• **GIVEN INFORMATION**:
━━━━━━━━━━

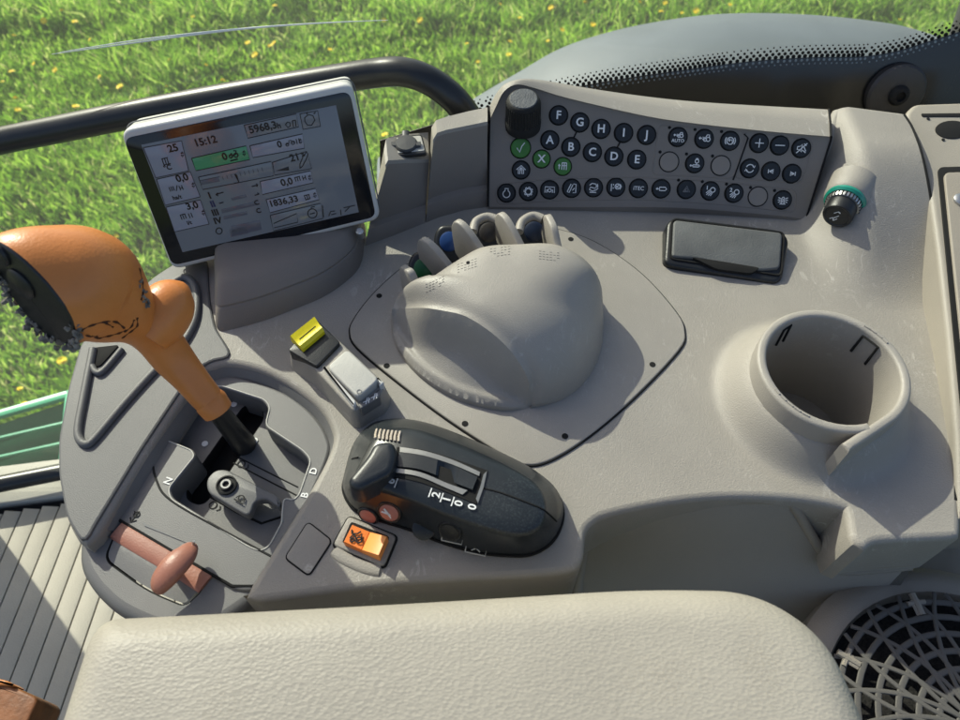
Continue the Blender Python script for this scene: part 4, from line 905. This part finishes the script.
for x, y, sc_ in ((450, 514, 1), (544, 560, 1), (300, 492, .6)):
    p = onT(x, y, .001); f = Frame(p, (1, -.12, 0), Vector((0, .75, .65)))
    strokes(f, [[(-1.4, -.6), (1.4, -.6), (1.4, .6), (-1.4, .6), (-1.4, -.6)], [(-.6, -.2), (0, .2), (.6, -.2)]] if sc_ == 1 else [[(-1.4, -.3), (1.4, .3)], [(-.5, -.4), (1.2, -.3)]], 0, 0, .0042 * sc_, .0007, .0006, R(-6)).build('symbol', 'rocker', thr)
mk('module_button', *lathe(onT(335, 476), (-.05, -.5, .85), [(.0066, -.006), (.0066, .0006), (.0052, .001), (0, .0011)], 24), 'bmod', thr)

# ================================================================== orange rocker switch
hzs = thing('rocker_switch', P(365, 543, 0), 'orange rocker switch in a square grey bezel beside the black throttle', 'switch')
mk('bezel', *slab(XY(rp([(333, 546), (349, 517), (397, 537), (384, 568)], 5, 5)), F0, .0022, -.003, .0012, 3), 'beige', hzs)
mk('bezel_gap', *pxtube((lambda q: q + q[:1])(rp([(332.5, 546.5), (348.8, 516.5), (397.6, 536.8), (384.5, 568.7)], 5, 5)), .0004, .0008, 6), 'slot', hzs)
mk('rocker_well', *slab(XY(rp([(342.5, 544), (351.5, 523), (390, 538), (381, 561.5)], 3, 4)), F0, .0027, .001, .0004), 'slot', hzs)
rk0, rk1, rk2, rk3 = [P(x, y, .006) for x, y in ((344, 543), (352.5, 525.5), (388, 539), (379.5, 558.5))]
def rkh(t): return .0035 + .0035 * abs(t - .5) * 2 if t > .5 else .0035 + .0008 * (1 - 2 * t)
def rk_half(name, t0, t1, m_):
    loops = [[rk0.lerp(rk3, t0), rk0.lerp(rk3, t1), rk1.lerp(rk2, t1), rk1.lerp(rk2, t0)]]
    L0 = [Vector((p.x, p.y, .001)) for p in loops[0]]; h_ = [rkh(t0), rkh(t1), rkh(t1), rkh(t0)]
    L1 = [Vector((p.x, p.y, .0027 + h)) for p, h in zip(loops[0], h_)]; c_ = sum(L1, Vector()) / 4
    L2 = [p.lerp(c_, .06) + Vector((0, 0, .0006)) for p in L1]
    return mk(name, *loft([L0, L1, L2], True, True), m_, hzs, ang=50)
ra = rk_half('rocker_half', 0, .5, 'orange2'); rk_half('rocker_half', .5, 1, 'orange3')
q = rk0.lerp(rk2, .5).lerp(rk0.lerp(rk1, .5), .5); fz3 = Frame((0, 0, .0078), (1, 0, 0), (0, 1, 0))
strokes(fz3, [[(-1, -.6), (-.6, .3), (0, .5), (.4, 1)], [(-.6, .3), (.2, -.6), (1, -.3), (.7, .5)], C360(-.5, -.8, .35, 8), C360(.6, -.5, .5, 10), [(-.9, .2), (-1.2, .9)]], q.x, q.y, .0034, .0010, .0002, R(-15)).build('symbol', 'mblack', ra)
mk('finger_scoop', *tube([P(x, y, .0002) for x, y in cr([(334, 549), (342, 556), (356, 563), (370, 568), (382, 570)], 4, False)], [.0005] + [.004] * 15 + [.0005], 12, ((0, 0, 1), .35)), 'beige', hzs)

# ================================================================== ashtray
at = thing('ashtray', P(725, 250, 0), 'black lidded ashtray box standing on the deck below the button panel', 'ashtray')
ao = rp([(664, 262, 6), (667, 222, 8), (675, 216, 4), (780, 229, 8), (790, 238, 8), (783, 278, 8), (776, 283, 6), (672, 266, 6)], 6, 5)
az = .008
fa = Frame(P(725, 250, az), (1, -.055, .0), (0, 1, .22))
mk('tray_box', *slab(fa.hits(ao), fa, 0, -.030, .003, 4, True, .002), 'black', at)
al = rp([(671, 258, 4), (673, 221, 5), (782, 234, 5), (779, 270, 5), (755, 272, 12), (725, 266, 30), (700, 260, 12)], 4, 5)
lidm = mat('ashtray_lid', (.095, .098, .096), .6, .5, 900, .25, 25, dust=.25, dustcol=(.13, .13, .12))
mk('lid', *slab(fa.hits(al), fa, .0022, -.001, .0016, 3), lidm, at)
mk('lid_gap', *tube([fa.at(*q, .0003) for q in (lambda l: l + l[:1])(fa.hits(rp([(670, 259), (672, 219.5), (784, 233), (781, 276)], 5, 5)))], .0009, 6), 'slot', at)
mk('finger_notch', *slab(fa.hits(rp([(690, 258.5), (724, 263.5), (760, 269.5), (750, 275.5), (716, 271)], 5, 4)), fa, .0027, -.001, .0003), 'slot', at)
mk('tray_foot', *slab(fa.hits(rp([(655, 262, 10), (664, 218, 10), (786, 226, 10), (794, 240, 8), (788, 290, 10), (668, 272, 10)], 8, 5)), fa, -.012, -.04, .006, 4, True, .010), 'beige', at)

# ================================================================== cigarette lighter
lo3 = Q(846, 200) + Vector((0, 0, -.0005)); _d = (lo3 - CAM).dot(FW); ldir = (PD(835.5, 219, _d - .0095) - lo3).normalized()
lt = thing('cigarette_lighter', lo3, 'cigarette lighter with black ribbed knob and translucent green collar', 'lighter')
mk('boss', *lathe(lo3 - ldir * .012, ldir, [(.0185, -.006), (.0168, .004), (.0162, .0115), (.0150, .0130), (.013, .0130)], 36), 'beige', lt)
mk('collar', *lathe(lo3, ldir, [(.0150, -.004), (.0150, .003), (.0135, .0045), (.0118, .0045), (.0118, .002)], 36), 'teal', lt)
lr = mk('chrome_ring', *lathe(lo3, ldir, [(.0126, .001), (.0126, .0075), (.0120, .0085), (.0100, .0085)], 36), 'steel', lt)
b = MB(); a_ = ldir.orthogonal().normalized(); b_ = ldir.cross(a_)
for i in range(30):
    t = 2 * math.pi * i / 30; d = a_ * math.cos(t) + b_ * math.sin(t); b.add(tube([lo3 + d * .0126 + ldir * .003, lo3 + d * .0121 + ldir * .0084], .0007, 5))
b.build('ribs', 'mblack', lr)
kb = mk('knob', *lathe(lo3, ldir, [(.0108, .004), (.0108, .0175), (.0100, .0190), (.0088, .0192), (.0082, .0186), (0, .0186)], 36), 'black', lt)
fl2 = Frame(lo3 + ldir * .0188, (1, 0, 0), ldir.cross(Vector((1, 0, 0))))
strokes(fl2, [[(-.9, .1), (.2, -.9), (.6, -.6), (-.4, .4), (-.9, .1)], [(.6, -.3), (1, .4), (.6, .9)], [(-.6, .9), (-.3, .5)]], 0, 0, .0048, .0009, .0003, R(80)).build('symbol', 'white', kb)

# ================================================================== right trim with cup edge
rt = thing('side_trim', P(950, 300, -.02), 'pale beige trim panel with a dark oval hole and inset screwed plate, at the right edge', 'trim panel')
tz = .040
tA, tB = P(915, 108, .050), P(957, 520, .000); FR = Frame(tB, (1, 0, 0), (0, tA.y - tB.y, tA.z - tB.z))
ro = rp([(905, 114, 6), (914, 103, 6), (1010, 100, 3), (1060, 520, 3), (958, 520, 3), (956, 440), (948, 340), (938, 250), (928, 180), (918, 140), (908, 125)], 6, 4)
mk('trim_body', *slab(FR.hits(ro), FR, 0, -.08, .004, 4), 'trim', rt)
mk('trim_gap', *tube([p + Vector((.0012, 0, -.0010)) for p in rightw], .0016, 6), 'slot', con)
mk('inset_frame', *slab(FR.hits(rp([(937, 168, 6), (1010, 166, 4), (1050, 470, 4), (966, 470, 4)], 5)), FR, .0012, -.002, .0004), 'slot', rt)
mk('inset_plate', *slab(FR.hits(rp([(942, 175, 6), (1010, 173, 4), (1050, 470, 4), (972, 470, 4)], 5)), FR, .0032, -.002, .0010), 'brown', rt)
q = FR.hit(957.5, 203); mk('screw', *lathe(FR.at(*q, .0032), FR.n, [(.0052, 0), (.005, .0016), (.0035, .0026), (.0014, .0028), (.001, .0015), (0, .0015)], 24), 'steel', rt)
mk('oval_hole', *slab(FR.hits(circ(952, 130, 17, 24, 9)), FR, .0006, -.002, .0002), 'slot', rt)
for x, y in ((928, 119), (943, 140)): q = FR.hit(x, y); mk('pin_hole', *lathe(FR.at(*q, 0), FR.n, [(.0012, -.001), (.0012, .0006), (0, .0006)], 12), 'slot', rt)
mk('slot_line', *slab(FR.hits(rp([(921, 114), (1000, 113), (1000, 117), (922, 117)], 1)), FR, .0006, -.002, .0002), 'slot', rt)

# lower right body with loudspeaker
lb = thing('lower_trim', P(900, 640, -.3), 'dark brown grey lower trim panel around the loudspeaker', 'trim panel')
LZ = -.095
mk('lower_panel', *slab(XY(rp([(957, 520, 3), (1060, 500, 3), (1100, 900, 3), (790, 900, 3), (800, 664, 3), (880, 560, 3), (930, 500, 3)], 4, 3), LZ), F0, LZ, -.35, .004, 3), 'brown', lb)
spk = thing('loudspeaker', P(950, 735, LZ), 'round loudspeaker with dark lattice grille and grey rim', 'loudspeaker')
sc = P(958, 742, LZ) + Vector((0, 0, .012)); SR = .093
mk('speaker_rim', *lathe(sc, (0, 0, 1), [(SR + .013, -.014), (SR + .012, .001), (SR + .007, .006), (SR, .0085), (SR - .006, .0075), (SR - .008, .002), (SR - .008, -.006)], 72, False, False), 'brown', spk)
cone = mk('speaker_foam', *lathe(sc, (0, 0, 1), [(SR - .004, -.012), (SR - .004, -.004), (SR - .01, -.003), (.03, .004), (0, .005)], 48), mat('speaker_foam', (.012, .011, .010), .95, 1.0, 700, .9, 500), spk)
def dz(r): return .007 + .012 * (1 - (r / SR) ** 2)
b = MB()
for r_ in (.014, .025, .036, .047, .058, .069, .079):
    b.add(tube([sc + Vector((r_ * math.cos(a), r_ * math.sin(a), dz(r_))) for a in [2 * math.pi * i / 60 for i in range(61)]], .0020, 8, ((0, 0, 1), .5)))
for sgn in (1, -1):
    for i in range(22):
        a_0 = 2 * math.pi * i / 22 + (.1 if sgn > 0 else 0); pts = []
        for k in range(13):
            r_ = .014 + (SR - .0215) * k / 12; a = a_0 + sgn * (5.5 * (r_ - .05) + (.17 if False else 0)); pts.append(sc + Vector((r_ * math.cos(a), r_ * math.sin(a), dz(r_) + .0004)))
        b.add(tube(pts, .0015, 8, ((0, 0, 1), .6)))
b.build('grille', mat('grille', (.085, .08, .072), .55, .2, 900), spk)
for a in (98, 146):
    d = Vector((math.cos(R(a)), math.sin(R(a)), 0)); s_ = Vector((-d.y, d.x, 0)); c_ = sc + d * (SR - .014) + Vector((0, 0, .0115))
    bm_ = MB(); bm_.add(tube([c_ - s_ * .006, c_ + s_ * .006], .0016, 6)); bm_.add(tube([c_ + d * .006, c_ - d * .008], .0022, 8)); bm_.add(tube([c_ + d * .002, c_ - d * .008], .0034, 8, ((0, 0, 1), .3)))
    bm_.build('grille_clip', 'brown', spk)

# ================================================================== armrest
AZ = .060
arm = thing('armrest', P(450, 700, 0), 'pale beige padded armrest with pebbled skin along the bottom', 'armrest')
ax = XY(rp([(96, 640, 26), (112, 622, 30), (400, 607, 200), (640, 592, 120), (752, 594, 60), (822, 640, 50), (874, 760, 60), (890, 900, 20), (30, 900, 20), (58, 760, 40)], 30, 10), AZ - .024)
aw = resample(dedupe(ax), .006); aw = aw if area(aw) > 0 else aw[::-1]
ac = Vector((sum(p[0] for p in aw) / len(aw), P(450, 800, 0).y)); hx_ = max(abs(p[0] - ac.x) for p in aw); hy_ = max(abs(p[1] - ac.y) for p in aw); rb = .024
def ring_(d, z): return [Vector((ac.x + (x - ac.x) * (1 - d / hx_), ac.y + (y - ac.y) * (1 - d / hy_), z)) for x, y in aw]
lp = [ring_(.004, -.004), ring_(0, AZ - rb - .012)]
for k in range(11):
    a = math.pi / 2 * k / 10; lp.append(ring_(rb * (1 - math.cos(a)), AZ - rb + rb * math.sin(a)))
lp += [ring_(.04, AZ + .0014), ring_(.06, AZ + .0018)]
l_ = lp[-1]; cc_ = sum(l_, Vector()) / len(l_)
lp += [[Vector((cc_.x + (p.x - cc_.x) * k, cc_.y + (p.y - cc_.y) * k, AZ + .0018 + .0004 * (1 - k))) for p in l_] for k in (.75, .5, .25, .04)]
mk('pad', *loft(lp, True, True), 'leather', arm, ang=80)
mk('pad_base', *slab(inset(dedupe(ax) if area(dedupe(ax)) > 0 else dedupe(ax)[::-1], .006), F0, -.008, -.03, .002), 'mblack', arm)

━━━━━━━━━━

• **WRITTEN REQUEST**:
Write out, word for word, the lines from the start of the data through the one holding "24), 'bmod', thr)". Omit pictures.

• **ANSWER FOR THE TASK**:
Continue the Blender Python script for this scene: part 4, from line 905. This part finishes the script.
for x, y, sc_ in ((450, 514, 1), (544, 560, 1), (300, 492, .6)):
    p = onT(x, y, .001); f = Frame(p, (1, -.12, 0), Vector((0, .75, .65)))
    strokes(f, [[(-1.4, -.6), (1.4, -.6), (1.4, .6), (-1.4, .6), (-1.4, -.6)], [(-.6, -.2), (0, .2), (.6, -.2)]] if sc_ == 1 else [[(-1.4, -.3), (1.4, .3)], [(-.5, -.4), (1.2, -.3)]], 0, 0, .0042 * sc_, .0007, .0006, R(-6)).build('symbol', 'rocker', thr)
mk('module_button', *lathe(onT(335, 476), (-.05, -.5, .85), [(.0066, -.006), (.0066, .0006), (.0052, .001), (0, .0011)], 24), 'bmod', thr)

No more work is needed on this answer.